Andrea Pentranyi, MA in International Relations, cceia of Chicago and cceia of Nicosia

Just under a month ago, Cyprus assumed the helm of the Presidency of the Council of the European Union.  The challenges this 8-year old member state faces, until it hands over the baton to Ireland, are stark.  If the issues Nicosia has inherited from Copenhagen and Warsaw, as well as new ones which inevitably will arise, are handled well, then Cyprus’ Presidency will be lauded as successful.  Nevertheless, the potential pitfalls are many.


There is the Multiannual Financial Framework 2014-2020; the EU’s budget, for short.  The instructions are clear; the European Council has given the Cyprus Presidency the mandate to reach an agreement “by the end of 2012.”  Yet, how does one do this when it is all too apparent that there is a great chasm between the various member states?  The rich countries squabble amongst themselves about the levels of their net contributions; why do some pay more per capita than others?  Then there are the less wealthy, newer member states gritting teeth at the thought that funds that have visibly helped their states may be slashed.  Mediating between the 26 different voices, while keeping its own national position at bay, is what Cyprus has been called upon to do.  Is this possible?  Or will one witness a repetition of the June 2005 scenario, when an agreement was within reach, but because of last-minute wrangling, it all collapsed like a house of cards?  In 2005, Europe was at its most prosperous; while in 2012 the tidal wave of the economic crisis has shaken the European Union and many a member state to the core.  Agreeing on the budget, therefore, will be no easy feat.


Meanwhile on the eastern shores of the Mediterranean, another form of fighting and in-fighting is taking place.  From the peripheries and the suburbs, the hostility has now reached Damascus and there’s talk of a spill-over into Lebanon.  Similar images – of the tens of thousands of refugees, dishevelled and frightened, emerging from ships anchored in Cyprus waters, having left Lebanon in precarious circumstances during the hot and humid July of 2006 – may soon be repeated.  And this time the numbers are expected to be greater.  Cyprus, as Presidency, but also as the southeastern-most border of the European Union, must be prepared on the ground to provide shelter, comfort, while also offer a helping hand to Baroness Ashton in steering the European Union in its response to this looming humanitarian and political crisis.


As oft-stated in Brussels, if the Multiannual Financial Framework is sealed by the end of this year, Cyprus will be lauded as having veered a successful Presidency.  For this to take place, however, it is imperative that one does not work in a vacuum and that there is open cooperation and communication not just with all member states but also with the various institutions, such as the European Parliament and the Commission.  This is a vital ingredient for success.  One of Cyprus’ strengths is that due to its small size, Nicosia does not have various biases attached to it and is not seen as a bully intent on having its own way.  It will listen to the various viewpoints and mediate, trying to build bridges, narrowing gaps, cooperating with all stakeholders in the effort to meet the obligation it has assumed.  It is hoped that the Cyprus Presidency will indeed be successful in achieving this.

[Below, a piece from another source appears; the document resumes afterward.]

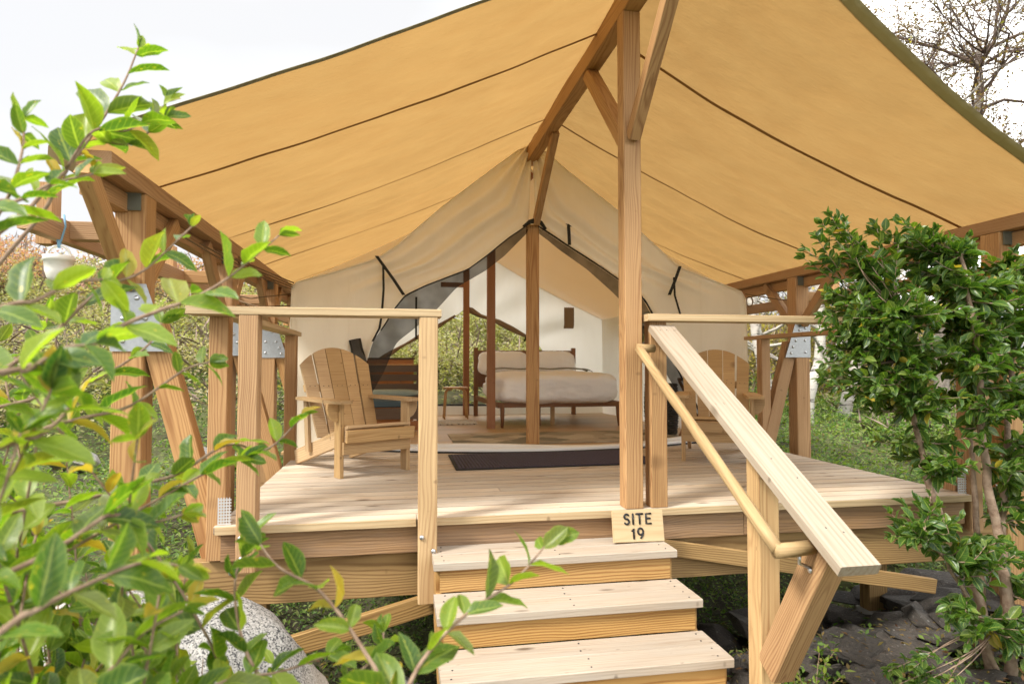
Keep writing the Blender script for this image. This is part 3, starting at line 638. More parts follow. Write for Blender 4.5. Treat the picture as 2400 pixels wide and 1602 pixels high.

Yet Nicosia also has to deal with a candidate member who refuses to recognise and furthermore enjoys routinely provoking and threatening the sovereignty and territorial integrity of Cyprus.  Turkey’s cutting off ties with the EU during the second semester of 2012 is for many ridiculous.  However, when rounds of live fire are shot within Cyprus’ EEZ, Nicosia rightly feels weary, especially since Cyprus refuses to use its new role to serve its own national interests.  Nicosia knows that to be an honest broker and to successfully steer the EU it has to rise above and beyond and not allow Ankara’s provocations to hijack the Cyprus Presidency.


Thus, amidst all the existing and potential challenges, little Cyprus has to muscle its way through the Multiannual Financial Framework negotiations as an honest broker, working towards a Better Europe, while countering the grave consequences of the economic crisis.  It will have to effectively face the problems resulting from the looming geopolitical upheaval in its neighbourhood.  Yet, while there are many odds to counter, Cyprus has a remarkable tendency to rise above and beyond itself.  Throughout its ten thousand year history, the island of Aphrodite has suffered colonisation and occupation, its people often decimated by plagues and invasions.  Yet, it has managed to survive because in times of dire need, it has a remarkable way to regroup, organise, and use its people’s talents to its best.  Even in the event of unexpected crises, Cyprus will pull together and, with ingenuity, rise to meet any challenge effectively in order to pave the way for a Better Europe a Europe of solidarity, social cohesion, prosperity, security and growth, a Europe closer to its citizens.